There are currently 7.3 billion people sharing the Earth, and the 2015 Revision of the World Population Prospects issued by the United Nations Population Division estimates that there will be nearly four billion more people by 2100.

Media coverage was typically dismal about the news the UN estimates there will be a world population of 11 billion by the turn of the next century. The National Post opened its coverage with the line, “Think the world is crowded now? You haven’t seen anything yet.” England’s Guardian newspaper said the predicted population growth “will complicate efforts to stamp out poverty, inequality and hunger and place further strain on health and education systems.”
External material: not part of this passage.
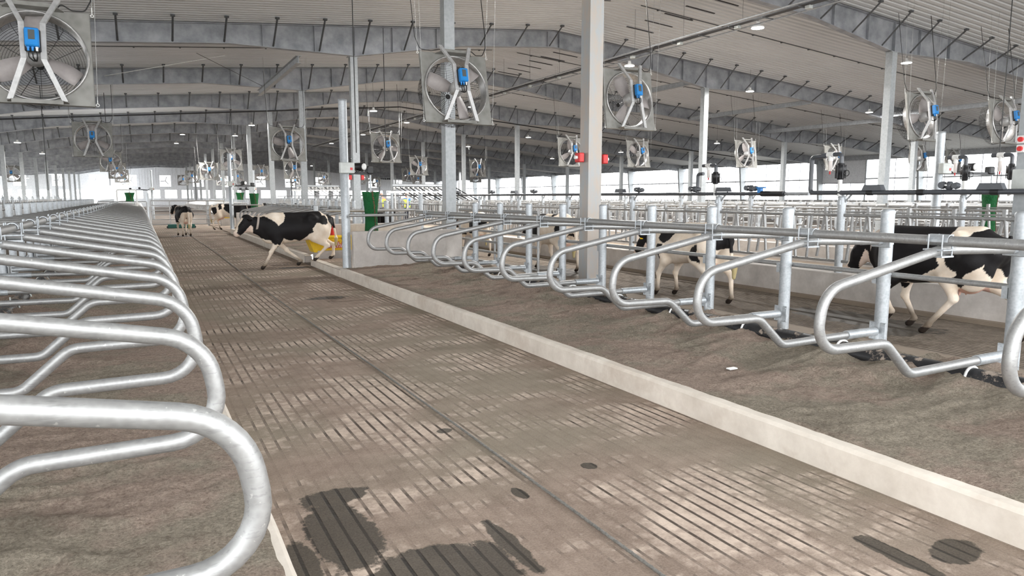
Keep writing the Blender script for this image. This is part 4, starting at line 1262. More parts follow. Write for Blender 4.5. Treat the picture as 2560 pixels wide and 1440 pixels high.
    for x in (-.05, .0, .05): obj('cable_gland', MB().lathe([(.014, -.055), (.014, -.02), (.019, -.01), (.019, .0)], 8, (x, -.36, -.005)), 'white' if x > 0 else 'blue', t)
    mb = MB()
    for x in (-.05, 0.0, .05): mb.tube(fillet([(x, -.36, -.05), (x, -.36, -.14), (x * .3 + .02, -.30, -.18), (0, -.2, -.12)], .04, 4), .009, 6)
    obj('motor_lead', mb, 'cable', t)
    # power cable from bracket over the corner
    obj('power_cable', MB().tube(fillet([(.30, -.1, .68), (.34, -.08, .74), (.46, -.03, .68), (.62, 0, .70), (.70, .0, .86), (.72, 0, 1.1), (.73, .03, 3.0)], .08, 5), .009, 6), 'cable', t)
    obj('power_cable', MB().tube(fillet([(-.30, -.1, .70), (-.45, -.03, .69), (-.66, 0, .72), (-.74, .0, .95), (-.76, .03, 2.9)], .08, 5), .007, 6), 'cable', t)
    for x in (-S2, S2):
        for z in (-S2 + .03, S2 - .02):
            sx = 1 if x > 0 else -1
            mb = MB(); mb.tube([(x + sx * .03 + .02 * math.cos(a), 0.02, z + .02 * math.sin(a)) for a in np.linspace(0, 2 * PI, 10, endpoint=False)], .005, 5, closed=True)
            mb.tube([(x + sx * .03, .02, z + .02), (x + sx * .03, .02, z + .12)], .006, 5); mb.tube([(x, .02, z), (x + sx * .02, .02, z)], .007, 5)
            obj('eye_bolt', mb, 'white', t)
    return t
fan = make_fan(True); fanl = make_fan(False)
def hang_wires(t, x, y, z, tilt):
    """four thin suspension wires from the panel corners straight up to the roof deck"""
    for sx in (-1, 1):
        for cz in (-1, 1):
            mm = Matrix.Rotation(tilt, 4, 'X')
            p = mm @ Vector((sx * (S2 + .03), .02, cz * S2 + .08 * (1 if cz > 0 else 1)))
            zt = deck(x + p.x) - .01 - z
            top = Vector((p.x + sx * .12, p.y + (.02 if cz > 0 else .02), zt))
            inv = mm.inverted()
            mb = MB(); mb.tube([inv @ p, inv @ top], .0035, 4)
            obj('suspension_wire', mb, 'tube', t)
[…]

The UN is predicting rapid population growth in the near-term, estimating a global population of 8.5 billion by 2030 and 9.7 billion by 2050. It also predicts that population will stabilize at 11.2 billion by 2100.
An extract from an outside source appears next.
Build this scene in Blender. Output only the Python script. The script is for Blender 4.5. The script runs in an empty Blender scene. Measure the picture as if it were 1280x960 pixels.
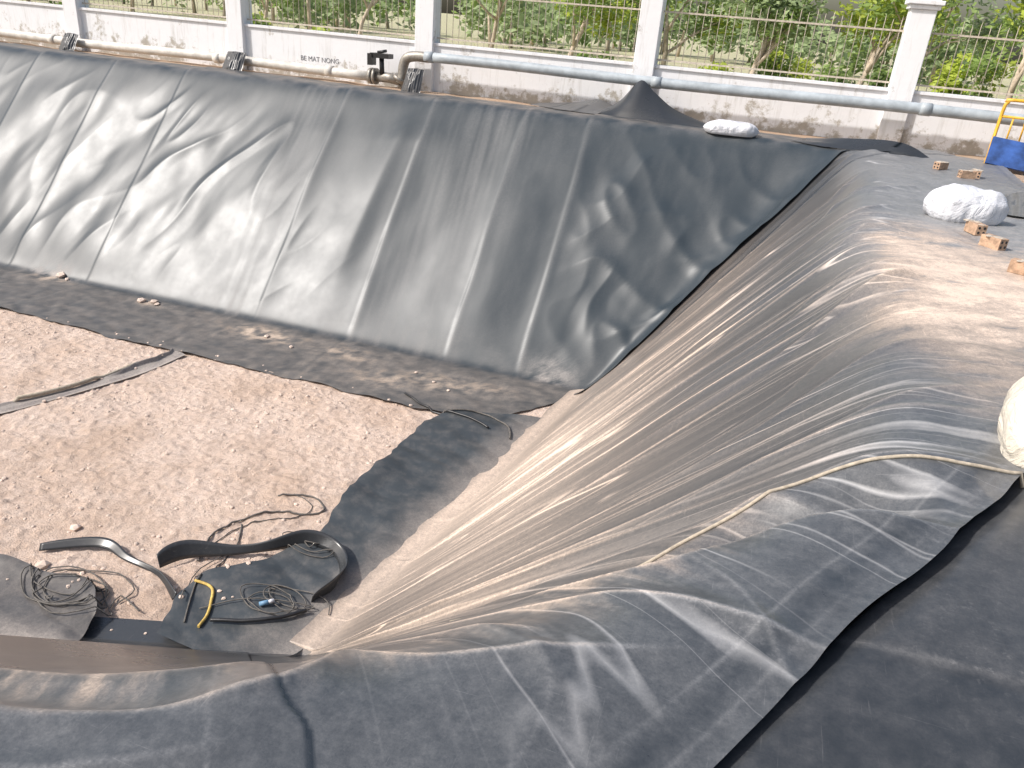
import bpy, math, random
import numpy as np
from mathutils import Vector, Matrix
from mathutils.bvhtree import BVHTree
random.seed(7); RNG=np.random.default_rng(7)
scene=bpy.context.scene
COL=scene.collection

# ------------------------------------------------------------------ noise
_perm=RNG.permutation(256); _perm=np.concatenate([_perm,_perm,_perm])
_ang=RNG.random(256)*2*np.pi
def pn(x,y,seed=0):
    x=np.asarray(x,float)+seed*17.31; y=np.asarray(y,float)+seed*9.77
    xi=np.floor(x).astype(int); yi=np.floor(y).astype(int)
    xf=x-xi; yf=y-yi
    u=xf*xf*xf*(xf*(xf*6-15)+10); v=yf*yf*yf*(yf*(yf*6-15)+10)
    def g(ix,iy,fx,fy):
        h=_perm[_perm[ix&255]+(iy&255)]
        a=_ang[h]; return np.cos(a)*fx+np.sin(a)*fy
    a=g(xi,yi,xf,yf); b=g(xi+1,yi,xf-1,yf); c=g(xi,yi+1,xf,yf-1); d=g(xi+1,yi+1,xf-1,yf-1)
    return (a*(1-u)+b*u)*(1-v)+(c*(1-u)+d*u)*v*1.0
def fbm(x,y,o=4,seed=0,g=.5):
    r=0;a=1
    for i in range(o):
        r=r+a*pn(x*2**i,y*2**i,seed+i*3); a*=g
    return r
def sst(a,b,x):
    t=np.clip((x-a)/(b-a),0,1); return t*t*(3-2*t)

# ------------------------------------------------------------------ terrain
D=3.7
def xt(y): return -3.0+(np.clip(y,4.4,11)-4.4)*(0.9/6.35)
def yn(x): return 4.4+.33*np.maximum(np.minimum(0,x+3),-6)
def H(x,y):
    x=np.asarray(x,float); y=np.asarray(y,float)
    rr=3.75-.55*sst(4.4,9,y)
    sr=np.maximum((x-xt(y))/rr,0)
    sn=np.maximum((yn(x)-y)/3.72,0)
    sf=np.maximum((y-10.75)/3.3,0)
    sl=np.maximum((-21-x)/3.5,0)
    s=np.sqrt(sr**2+sn**2)
    s=(s**9+sf**9+sl**9)**(1/9)
    s=np.sqrt(s*s+.0009)-.03
    h=D*(1-s); k=.085
    h=np.where(h/k>30,h,k*np.log1p(np.exp(np.minimum(h/k,30))))
    return -h

# ------------------------------------------------------------------ mesh helpers
def new_obj(name,me,parent=None,mats=()):
    o=bpy.data.objects.new(name,me); COL.objects.link(o)
    for m in mats: me.materials.append(m)
    if parent: o.parent=parent
    return o
def empty(name,loc=(0,0,0)):
    o=bpy.data.objects.new(name,None); o.location=loc; COL.objects.link(o); return o
def grid_mesh(name,X,Y,Z,attrs=None,smooth=True):
    n,m=X.shape
    co=np.stack([X,Y,Z],-1).reshape(-1,3).astype(np.float32)
    i=np.arange(n*m).reshape(n,m)
    f=np.stack([i[:-1,:-1],i[1:,:-1],i[1:,1:],i[:-1,1:]],-1).reshape(-1,4)
    a=co[f[len(f)//2]]
    nz=np.cross(a[1]-a[0],a[2]-a[0])[2]
    if nz<0: f=f[:,::-1]
    me=bpy.data.meshes.new(name)
    me.vertices.add(len(co)); me.vertices.foreach_set("co",co.ravel())
    me.loops.add(f.size); me.loops.foreach_set("vertex_index",f.ravel().astype(np.int32))
    me.polygons.add(len(f)); me.polygons.foreach_set("loop_start",(np.arange(len(f))*4).astype(np.int32))
    me.polygons.foreach_set("loop_total",np.full(len(f),4,np.int32))
    me.update(calc_edges=True)
    me.polygons.foreach_set("use_smooth",np.full(len(f),smooth))
    for k,v in (attrs or {}).items():
        at=me.attributes.new(k,'FLOAT','POINT'); at.data.foreach_set("value",v.reshape(-1).astype(np.float32))
    return me,co,f
class MB:
    def __init__(s): s.v=[];s.f=[];s.m=[];s.sm=[]
    def add(s,vs,fs,mi=0,sm=False):
        b=len(s.v); s.v+= [tuple(v) for v in vs]
        for f in fs: s.f.append([b+i for i in f]); s.m.append(mi); s.sm.append(sm)
    def box(s,c,d,mi=0,R=None):
        x,y,z=d[0]/2,d[1]/2,d[2]/2
        vs=[Vector((a*x,b*y,e*z)) for e in(-1,1) for b in(-1,1) for a in(-1,1)]
        if R is not None: vs=[R@v for v in vs]
        vs=[v+Vector(c) for v in vs]
        s.add(vs,[(0,2,3,1),(4,5,7,6),(0,1,5,4),(2,6,7,3),(0,4,6,2),(1,3,7,5)],mi)
    def tube(s,pts,rad,n=10,mi=0,caps=True,sm=True):
        pts=[Vector(p) for p in pts]; N=len(pts)
        if not hasattr(rad,'__len__'): rad=[rad]*N
        vs=[];up=None
        for i,p in enumerate(pts):
            t=(pts[min(i+1,N-1)]-pts[max(i-1,0)])
            t=t.normalized() if t.length>1e-9 else Vector((0,0,1))
            if up is None:
                up=Vector((0,0,1)) if abs(t.z)<.9 else Vector((1,0,0))
            a=t.cross(up).normalized() if t.cross(up).length>1e-6 else t.orthogonal().normalized()
            b=a.cross(t).normalized(); up=b
            for k in range(n):
                an=2*math.pi*k/n
                vs.append(p+(a*math.cos(an)+b*math.sin(an))*rad[i])
        fs=[(i*n+k,i*n+(k+1)%n,(i+1)*n+(k+1)%n,(i+1)*n+k) for i in range(N-1) for k in range(n)]
        s.add(vs,fs,mi,sm)
        if caps:
            b=len(s.v)-len(vs)
            s.f.append([b+k for k in range(n)][::-1]); s.m.append(mi); s.sm.append(False)
            s.f.append([b+(N-1)*n+k for k in range(n)]); s.m.append(mi); s.sm.append(False)
    def obj(s,name,mats,parent=None):
        me=bpy.data.meshes.new(name); me.from_pydata(s.v,[],s.f); 
        me.polygons.foreach_set("material_index",s.m); me.polygons.foreach_set("use_smooth",s.sm); me.update()
        return new_obj(name,me,parent,mats)
def smooth_path(pts,n=8):
    P=[Vector(p) for p in pts]; out=[]
    for i in range(len(P)-1):
        p0=P[max(i-1,0)];p1=P[i];p2=P[i+1];p3=P[min(i+2,len(P)-1)]
        for k in range(n):
            t=k/n
            out.append(.5*((2*p1)+(p2-p0)*t+(2*p0-5*p1+4*p2-p3)*t*t+(3*p1-p0-3*p2+p3)*t**3))
    out.append(P[-1]); return out

# ------------------------------------------------------------------ materials
def mat(name):
    m=bpy.data.materials.new(name); m.use_nodes=True
    nt=m.node_tree; b=nt.nodes["Principled BSDF"]; return m,nt,b
def N(nt,t,**k):
    n=nt.nodes.new(t)
    for a,v in k.items(): setattr(n,a,v)
    return n
def noise(nt,co,scale,detail=4,rough=.55,vec_scale=None,dist=0):
    n=N(nt,'ShaderNodeTexNoise'); n.inputs['Scale'].default_value=scale; n.inputs['Detail'].default_value=detail; n.inputs['Roughness'].default_value=rough
    n.inputs['Distortion'].default_value=dist
    if vec_scale:
        mp=N(nt,'ShaderNodeMapping'); mp.inputs['Scale'].default_value=vec_scale[:3]
        if len(vec_scale)>3: mp.inputs['Rotation'].default_value=(0,0,vec_scale[3])
        nt.links.new(co,mp.inputs['Vector']); co=mp.outputs['Vector']
    nt.links.new(co,n.inputs['Vector']); return n.outputs['Fac']
def ramp(nt,fac,a,b,ca=(0,0,0,1),cb=(1,1,1,1)):
    r=N(nt,'ShaderNodeValToRGB'); r.color_ramp.elements[0].position=a; r.color_ramp.elements[1].position=b
    r.color_ramp.elements[0].color=ca; r.color_ramp.elements[1].color=cb
    nt.links.new(fac,r.inputs['Fac']); return r.outputs['Color']
def mix(nt,fac,a,b):
    m=N(nt,'ShaderNodeMix',data_type='RGBA')
    for i,v in((0,fac),(6,a),(7,b)):
        if isinstance(v,(int,float)): m.inputs[i].default_value=v
        elif isinstance(v,tuple): m.inputs[i].default_value=v if len(v)==4 else (*v,1)
        else: nt.links.new(v,m.inputs[i])
    return m.outputs[2]
def mth(nt,op,a,b=0.0,clamp=False):
    m=N(nt,'ShaderNodeMath',operation=op); m.use_clamp=clamp
    for i,v in((0,a),(1,b)):
        if isinstance(v,(int,float)): m.inputs[i].default_value=v
        else: nt.links.new(v,m.inputs[i])
    return m.outputs[0]
def bump(nt,b,h,strength=.3,dist=.01):
    n=N(nt,'ShaderNodeBump'); n.inputs['Strength'].default_value=strength; n.inputs['Distance'].default_value=dist
    nt.links.new(h,n.inputs['Height']); nt.links.new(n.outputs['Normal'],b.inputs['Normal'])
def objco(nt): return N(nt,'ShaderNodeTexCoord').outputs['Object']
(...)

Half of the growth in the next 35 years should occur in just nine countries: India, Nigeria, Pakistan, Democratic Republic of the Congo, Ethiopia, Tanzania, the U.S., Indonesia and Uganda. Five of those countries are African.

Most of the growth over the next 85 years will occur in Africa, which currently accounts for 16 per cent of world population but is expected to host nearly half (49 per cent) of all people by 2100.

The United Nations now blames global aging, rather than high fertility rates for population growth. Jonathan Abbamonte of the Population Research Institute says that isn’t a problem because population growth is the result of a number of positive trends, including rising life expectancy and lower child mortality rates. Average life expectancy at birth in the early 1950s was 48 years for women and 45 for men; in 2015, those numbers are 73 and 68 respectively, with average lifespan in most western democracies hovering around 80 years for both men and women. And according to UNICEF, mortality rates for children under five has decreased from 9 per cent in 1990 to 4.6 per cent in 2013.

Abbamonte also says population growth need not result in mass starvation or environmental catastrophe, as many doomsayers suggest. “In the past two and a half decades, world population has increased by 2 billion people,” he explained, “yet despite the rapid rise in world population, the percentage of people living with hunger in developing countries has actually dropped from 24 per cent to 14 per cent over the same time period.” Abbamonte said, “welcoming another 4 billion to the human family does not appear to necessitate a demographic catastrophe.”